Perry also went after the man seen by political insiders as his chief rival for the nomination, Mitt Romney. (Though Herman Cain leads both rivals in the latest CBS News poll, Cain's lack of money and organization, along with questions about his seriousness, has led many to the conclusion that he isn't a serious contender.) Back in 1996, when presidential candidate Steve Forbes (who is now a Perry adviser) was pushing a flat tax, Romney suggested the plan was "developed for 'fat cats.'" Since the current tax plan is progressive, flat tax plans generally lower taxes on the rich and raise them on the poor.

Now Perry is pushing a flat tax plan, and he told Harwood that if Romney revives the attack, "He ought to look in the mirror. I consider him to be a fat cat."

Asked about a boon for wealthy taxpayers under his plan, Perry replied, "I don't care about that."

"What I care about is them having the dollars to invest in their companies, to go out and maybe start a business because they got the confidence again 'cause they actually get to keep more of what they work for," he said. "Those that want to get into the class warfare and talk about, oh my goodness, there are going to be some folks here who make more money out of this, or have access to more money, I'll let them do that."

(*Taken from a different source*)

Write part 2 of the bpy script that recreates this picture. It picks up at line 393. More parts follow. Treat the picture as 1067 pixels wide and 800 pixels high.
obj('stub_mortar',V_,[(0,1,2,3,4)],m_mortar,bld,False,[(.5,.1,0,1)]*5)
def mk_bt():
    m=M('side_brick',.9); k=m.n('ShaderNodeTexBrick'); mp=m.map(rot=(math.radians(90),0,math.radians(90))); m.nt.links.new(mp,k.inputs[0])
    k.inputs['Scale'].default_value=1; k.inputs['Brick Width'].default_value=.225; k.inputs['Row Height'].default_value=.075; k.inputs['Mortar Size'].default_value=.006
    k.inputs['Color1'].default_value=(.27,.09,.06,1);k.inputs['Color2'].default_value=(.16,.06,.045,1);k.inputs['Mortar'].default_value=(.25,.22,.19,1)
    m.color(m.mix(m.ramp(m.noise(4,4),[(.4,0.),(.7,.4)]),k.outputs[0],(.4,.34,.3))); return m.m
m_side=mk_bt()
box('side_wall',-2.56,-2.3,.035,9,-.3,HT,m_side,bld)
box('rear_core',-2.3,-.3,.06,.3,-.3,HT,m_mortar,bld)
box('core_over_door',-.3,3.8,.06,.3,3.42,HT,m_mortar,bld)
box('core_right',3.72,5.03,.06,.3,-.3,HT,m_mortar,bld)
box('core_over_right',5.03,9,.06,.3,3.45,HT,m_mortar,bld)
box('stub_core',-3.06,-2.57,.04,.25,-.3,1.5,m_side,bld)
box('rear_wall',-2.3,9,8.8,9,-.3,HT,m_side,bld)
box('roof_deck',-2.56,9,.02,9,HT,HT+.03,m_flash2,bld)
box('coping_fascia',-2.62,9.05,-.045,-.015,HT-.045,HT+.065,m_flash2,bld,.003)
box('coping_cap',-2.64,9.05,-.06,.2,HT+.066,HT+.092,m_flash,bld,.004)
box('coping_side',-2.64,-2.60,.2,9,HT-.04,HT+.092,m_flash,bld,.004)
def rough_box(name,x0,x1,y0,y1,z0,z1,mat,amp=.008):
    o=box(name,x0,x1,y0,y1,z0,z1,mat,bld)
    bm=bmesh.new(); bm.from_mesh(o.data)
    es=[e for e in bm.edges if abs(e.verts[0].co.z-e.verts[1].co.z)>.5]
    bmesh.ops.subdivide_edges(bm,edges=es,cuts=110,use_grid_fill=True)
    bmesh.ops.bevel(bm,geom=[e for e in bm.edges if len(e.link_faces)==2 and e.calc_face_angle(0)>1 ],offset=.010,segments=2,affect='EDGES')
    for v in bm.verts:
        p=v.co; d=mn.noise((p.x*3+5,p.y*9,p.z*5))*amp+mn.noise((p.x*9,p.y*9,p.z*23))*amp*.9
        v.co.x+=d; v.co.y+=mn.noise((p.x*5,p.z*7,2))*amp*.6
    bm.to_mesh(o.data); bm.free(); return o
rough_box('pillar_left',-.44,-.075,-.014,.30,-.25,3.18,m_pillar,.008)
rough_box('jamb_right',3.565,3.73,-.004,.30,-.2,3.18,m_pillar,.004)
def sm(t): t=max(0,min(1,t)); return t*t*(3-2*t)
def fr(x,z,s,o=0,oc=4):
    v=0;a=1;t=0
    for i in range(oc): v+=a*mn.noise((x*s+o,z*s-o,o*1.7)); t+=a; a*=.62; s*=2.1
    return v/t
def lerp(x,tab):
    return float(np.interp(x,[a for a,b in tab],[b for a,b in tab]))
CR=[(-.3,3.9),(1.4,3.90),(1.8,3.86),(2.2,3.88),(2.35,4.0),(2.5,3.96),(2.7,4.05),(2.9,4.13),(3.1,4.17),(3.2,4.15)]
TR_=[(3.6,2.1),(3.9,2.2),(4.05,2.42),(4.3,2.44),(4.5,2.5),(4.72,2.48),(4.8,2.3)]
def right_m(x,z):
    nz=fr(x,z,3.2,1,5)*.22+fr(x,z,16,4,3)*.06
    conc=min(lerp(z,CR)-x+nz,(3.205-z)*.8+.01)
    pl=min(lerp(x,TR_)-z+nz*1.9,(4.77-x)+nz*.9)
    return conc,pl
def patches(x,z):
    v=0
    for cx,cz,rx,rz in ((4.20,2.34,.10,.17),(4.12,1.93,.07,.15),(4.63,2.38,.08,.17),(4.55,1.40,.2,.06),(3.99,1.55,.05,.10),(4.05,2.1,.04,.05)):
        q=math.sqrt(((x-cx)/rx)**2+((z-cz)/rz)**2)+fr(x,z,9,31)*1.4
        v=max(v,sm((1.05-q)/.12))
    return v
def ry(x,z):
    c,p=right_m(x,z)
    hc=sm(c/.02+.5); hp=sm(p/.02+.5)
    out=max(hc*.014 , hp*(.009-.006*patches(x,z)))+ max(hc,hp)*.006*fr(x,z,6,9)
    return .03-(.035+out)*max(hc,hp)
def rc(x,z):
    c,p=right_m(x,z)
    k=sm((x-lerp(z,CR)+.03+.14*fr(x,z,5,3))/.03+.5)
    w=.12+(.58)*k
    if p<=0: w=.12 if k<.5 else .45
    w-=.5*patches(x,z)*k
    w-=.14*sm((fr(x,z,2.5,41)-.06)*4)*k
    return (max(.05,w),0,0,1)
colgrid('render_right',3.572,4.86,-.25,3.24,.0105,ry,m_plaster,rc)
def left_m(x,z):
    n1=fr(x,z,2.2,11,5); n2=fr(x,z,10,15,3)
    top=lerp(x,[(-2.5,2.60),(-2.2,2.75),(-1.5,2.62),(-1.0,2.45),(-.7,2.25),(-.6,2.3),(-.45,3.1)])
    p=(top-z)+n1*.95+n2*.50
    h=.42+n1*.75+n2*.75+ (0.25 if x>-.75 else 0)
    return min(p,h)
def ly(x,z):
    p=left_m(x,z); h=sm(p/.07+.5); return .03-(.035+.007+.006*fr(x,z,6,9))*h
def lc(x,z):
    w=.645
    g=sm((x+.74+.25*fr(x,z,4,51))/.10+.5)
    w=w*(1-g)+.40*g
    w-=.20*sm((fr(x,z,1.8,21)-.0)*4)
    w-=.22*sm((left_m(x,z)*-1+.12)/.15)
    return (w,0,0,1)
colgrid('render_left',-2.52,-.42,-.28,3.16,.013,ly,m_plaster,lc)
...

Perry's attack on Romney comes as the Texas governor tries to recover after a series of poor debate performances helped reduce his standing to just 6 percent support in the latest CBS News poll.

Perry, the only candidate who can compete with Romney in terms of fundraising, is planning to start running ads in Iowa this week. He also hired a slew of experienced, hard charging staffers who are seen as in tune with the GOP base and are poised to aggressively attack Romney. Despite Perry's deep national political connections - he's the former chair of the Republican Governor's Association - Perry and his team are casting themselves as the outsiders facing down the establishment's preferred candidate in Romney.